(Scene script records)
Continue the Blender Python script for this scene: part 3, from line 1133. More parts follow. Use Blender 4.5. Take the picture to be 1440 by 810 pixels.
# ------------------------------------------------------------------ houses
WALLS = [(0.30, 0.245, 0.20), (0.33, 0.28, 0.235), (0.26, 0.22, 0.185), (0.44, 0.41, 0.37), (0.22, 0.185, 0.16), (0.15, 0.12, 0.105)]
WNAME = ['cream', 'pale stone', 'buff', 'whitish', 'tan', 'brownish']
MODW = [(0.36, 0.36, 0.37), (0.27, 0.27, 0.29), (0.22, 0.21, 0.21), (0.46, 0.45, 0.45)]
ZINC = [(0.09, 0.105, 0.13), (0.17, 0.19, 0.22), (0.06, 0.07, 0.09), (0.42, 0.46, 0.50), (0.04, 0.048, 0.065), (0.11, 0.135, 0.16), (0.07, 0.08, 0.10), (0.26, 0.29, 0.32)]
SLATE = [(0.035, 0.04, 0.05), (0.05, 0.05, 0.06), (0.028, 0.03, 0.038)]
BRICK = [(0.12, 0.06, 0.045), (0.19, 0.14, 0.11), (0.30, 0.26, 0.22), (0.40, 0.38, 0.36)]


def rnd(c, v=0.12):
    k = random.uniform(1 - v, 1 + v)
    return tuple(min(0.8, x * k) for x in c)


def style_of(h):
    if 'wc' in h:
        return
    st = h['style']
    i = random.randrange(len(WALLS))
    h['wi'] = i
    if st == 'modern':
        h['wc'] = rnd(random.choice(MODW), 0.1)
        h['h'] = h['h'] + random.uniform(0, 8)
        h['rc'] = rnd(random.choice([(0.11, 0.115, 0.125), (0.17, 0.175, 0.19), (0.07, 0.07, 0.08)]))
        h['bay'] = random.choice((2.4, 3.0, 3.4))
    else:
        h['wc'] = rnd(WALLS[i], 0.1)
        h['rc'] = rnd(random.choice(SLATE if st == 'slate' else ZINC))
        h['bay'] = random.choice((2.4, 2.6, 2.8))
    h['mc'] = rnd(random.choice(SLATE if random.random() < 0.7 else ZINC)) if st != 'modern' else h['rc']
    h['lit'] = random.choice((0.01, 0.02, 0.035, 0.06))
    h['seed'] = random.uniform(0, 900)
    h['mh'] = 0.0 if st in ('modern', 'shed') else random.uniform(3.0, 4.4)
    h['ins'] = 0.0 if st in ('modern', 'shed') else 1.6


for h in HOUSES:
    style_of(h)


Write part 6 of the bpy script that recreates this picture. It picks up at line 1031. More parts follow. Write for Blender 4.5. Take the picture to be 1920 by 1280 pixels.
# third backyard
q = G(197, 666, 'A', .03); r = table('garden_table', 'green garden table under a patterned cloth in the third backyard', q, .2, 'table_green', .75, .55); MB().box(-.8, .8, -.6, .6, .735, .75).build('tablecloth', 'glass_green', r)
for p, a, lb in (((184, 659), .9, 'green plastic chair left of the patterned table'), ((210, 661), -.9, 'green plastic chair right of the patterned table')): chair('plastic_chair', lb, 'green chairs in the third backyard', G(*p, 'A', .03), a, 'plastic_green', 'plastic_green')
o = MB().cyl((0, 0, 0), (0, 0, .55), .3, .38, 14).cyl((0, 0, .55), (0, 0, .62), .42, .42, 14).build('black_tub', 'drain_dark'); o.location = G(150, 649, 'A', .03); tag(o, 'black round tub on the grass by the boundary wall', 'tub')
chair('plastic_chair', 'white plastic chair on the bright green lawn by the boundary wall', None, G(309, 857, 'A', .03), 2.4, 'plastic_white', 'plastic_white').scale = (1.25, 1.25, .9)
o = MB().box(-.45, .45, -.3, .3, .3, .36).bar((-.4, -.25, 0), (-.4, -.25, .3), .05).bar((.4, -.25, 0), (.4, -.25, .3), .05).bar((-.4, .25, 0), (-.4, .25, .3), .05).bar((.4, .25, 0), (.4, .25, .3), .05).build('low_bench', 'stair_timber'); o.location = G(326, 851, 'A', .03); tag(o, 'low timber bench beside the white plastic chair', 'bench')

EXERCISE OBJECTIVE
Using the listing above, please repeat every entry exactly.

ANSWER
Continue the Blender Python script for this scene: part 3, from line 1133. More parts follow. Use Blender 4.5. Take the picture to be 1440 by 810 pixels.
# ------------------------------------------------------------------ houses
WALLS = [(0.30, 0.245, 0.20), (0.33, 0.28, 0.235), (0.26, 0.22, 0.185), (0.44, 0.41, 0.37), (0.22, 0.185, 0.16), (0.15, 0.12, 0.105)]
WNAME = ['cream', 'pale stone', 'buff', 'whitish', 'tan', 'brownish']
MODW = [(0.36, 0.36, 0.37), (0.27, 0.27, 0.29), (0.22, 0.21, 0.21), (0.46, 0.45, 0.45)]
ZINC = [(0.09, 0.105, 0.13), (0.17, 0.19, 0.22), (0.06, 0.07, 0.09), (0.42, 0.46, 0.50), (0.04, 0.048, 0.065), (0.11, 0.135, 0.16), (0.07, 0.08, 0.10), (0.26, 0.29, 0.32)]
SLATE = [(0.035, 0.04, 0.05), (0.05, 0.05, 0.06), (0.028, 0.03, 0.038)]
BRICK = [(0.12, 0.06, 0.045), (0.19, 0.14, 0.11), (0.30, 0.26, 0.22), (0.40, 0.38, 0.36)]


def rnd(c, v=0.12):
    k = random.uniform(1 - v, 1 + v)
    return tuple(min(0.8, x * k) for x in c)


def style_of(h):
    if 'wc' in h:
        return
    st = h['style']
    i = random.randrange(len(WALLS))
    h['wi'] = i
    if st == 'modern':
        h['wc'] = rnd(random.choice(MODW), 0.1)
        h['h'] = h['h'] + random.uniform(0, 8)
        h['rc'] = rnd(random.choice([(0.11, 0.115, 0.125), (0.17, 0.175, 0.19), (0.07, 0.07, 0.08)]))
        h['bay'] = random.choice((2.4, 3.0, 3.4))
    else:
        h['wc'] = rnd(WALLS[i], 0.1)
        h['rc'] = rnd(random.choice(SLATE if st == 'slate' else ZINC))
        h['bay'] = random.choice((2.4, 2.6, 2.8))
    h['mc'] = rnd(random.choice(SLATE if random.random() < 0.7 else ZINC)) if st != 'modern' else h['rc']
    h['lit'] = random.choice((0.01, 0.02, 0.035, 0.06))
    h['seed'] = random.uniform(0, 900)
    h['mh'] = 0.0 if st in ('modern', 'shed') else random.uniform(3.0, 4.4)
    h['ins'] = 0.0 if st in ('modern', 'shed') else 1.6


for h in HOUSES:
    style_of(h)


Write part 6 of the bpy script that recreates this picture. It picks up at line 1031. More parts follow. Write for Blender 4.5. Take the picture to be 1920 by 1280 pixels.
# third backyard
q = G(197, 666, 'A', .03); r = table('garden_table', 'green garden table under a patterned cloth in the third backyard', q, .2, 'table_green', .75, .55); MB().box(-.8, .8, -.6, .6, .735, .75).build('tablecloth', 'glass_green', r)
for p, a, lb in (((184, 659), .9, 'green plastic chair left of the patterned table'), ((210, 661), -.9, 'green plastic chair right of the patterned table')): chair('plastic_chair', lb, 'green chairs in the third backyard', G(*p, 'A', .03), a, 'plastic_green', 'plastic_green')
o = MB().cyl((0, 0, 0), (0, 0, .55), .3, .38, 14).cyl((0, 0, .55), (0, 0, .62), .42, .42, 14).build('black_tub', 'drain_dark'); o.location = G(150, 649, 'A', .03); tag(o, 'black round tub on the grass by the boundary wall', 'tub')
chair('plastic_chair', 'white plastic chair on the bright green lawn by the boundary wall', None, G(309, 857, 'A', .03), 2.4, 'plastic_white', 'plastic_white').scale = (1.25, 1.25, .9)
o = MB().box(-.45, .45, -.3, .3, .3, .36).bar((-.4, -.25, 0), (-.4, -.25, .3), .05).bar((.4, -.25, 0), (.4, -.25, .3), .05).bar((-.4, .25, 0), (-.4, .25, .3), .05).bar((.4, .25, 0), (.4, .25, .3), .05).build('low_bench', 'stair_timber'); o.location = G(326, 851, 'A', .03); tag(o, 'low timber bench beside the white plastic chair', 'bench')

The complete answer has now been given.